By Jason Lange
WASHINGTON (Reuters) – About half of Americans think President Joe Biden got special treatment when federal prosecutors decided last week they would not prosecute him for allegedly mishandling classified documents, according to a new Reuters/Ipsos poll.
Some 53% of respondents, including 29% of Democrats, in the four-day poll which closed on Monday, agree with a statement that “Biden received special treatment because he is the U.S. president.”
About half – or 46% – of respondents said they were at least somewhat familiar with U.S. Special Counsel Robert Hur’s comments that prosecuting Biden would be tough because Biden, 81, could present himself to the jury “as a sympathetic, well-meaning, elderly man with a poor memory.”
Biden has blasted Hur’s report which suggested the president was suffering memory lapses.

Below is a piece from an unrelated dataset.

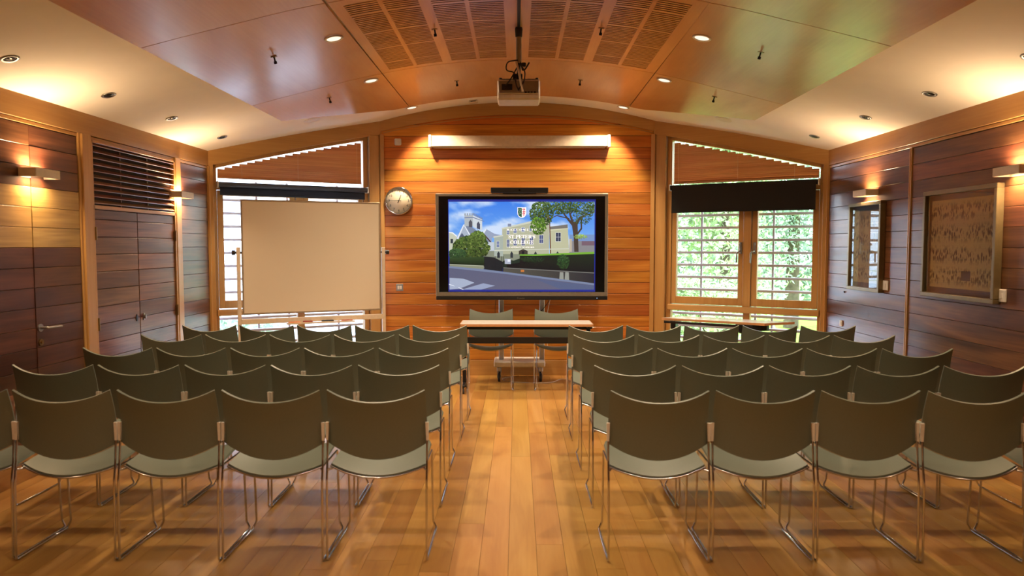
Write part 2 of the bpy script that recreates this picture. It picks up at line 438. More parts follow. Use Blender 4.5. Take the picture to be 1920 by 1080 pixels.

The poll results underscore potentially critical vulnerabilities for Biden as he seeks re-election. Some 78% of respondents in the poll – including 71% of Democrats – think Biden, already the oldest person ever to occupy the Oval Office, is too old to work in government.
Trump, his likely opponent in the November election, is 77 but suffers less from voter skepticism over his age. Only 53% of respondents consider Trump, who was president 2017-2021, to be too old for government work.
The poll also points to potential room for Trump to undercut Biden’s campaign strategy of calling attention to Trump’s myriad legal problems.
Trump is facing four criminal indictments and dozens of charges but claims innocence on all counts and has argued the government’s failure to prosecute Biden is evidence the justice system is trying to derail his presidential run.
Biden’s lawyers reported finding documents in his home and office space that he had took with him at the close of his 2009-2017 term as vice president under Democratic President Barack Obama.
Some 64% of respondents, including 50% of Democrats, considered it believable that Biden’s took the information illegally. A similar share of respondents – 68% – said they considered it believable that Trump also mishandled classified documents, a charge that is at the center of one of his indictments.
Still, Biden remains neck-and-neck with Trump among voters in a potential head-to-head race, a sign that his vulnerabilities on his legal issues and his age could be offset by the risks facing Trump’s campaign.
The Reuters/Ipsos poll surveyed 1,237 U.S. adults nationwide between Feb. 9 and Feb 12. It had a margin of error of about 3 percentage points in either direction.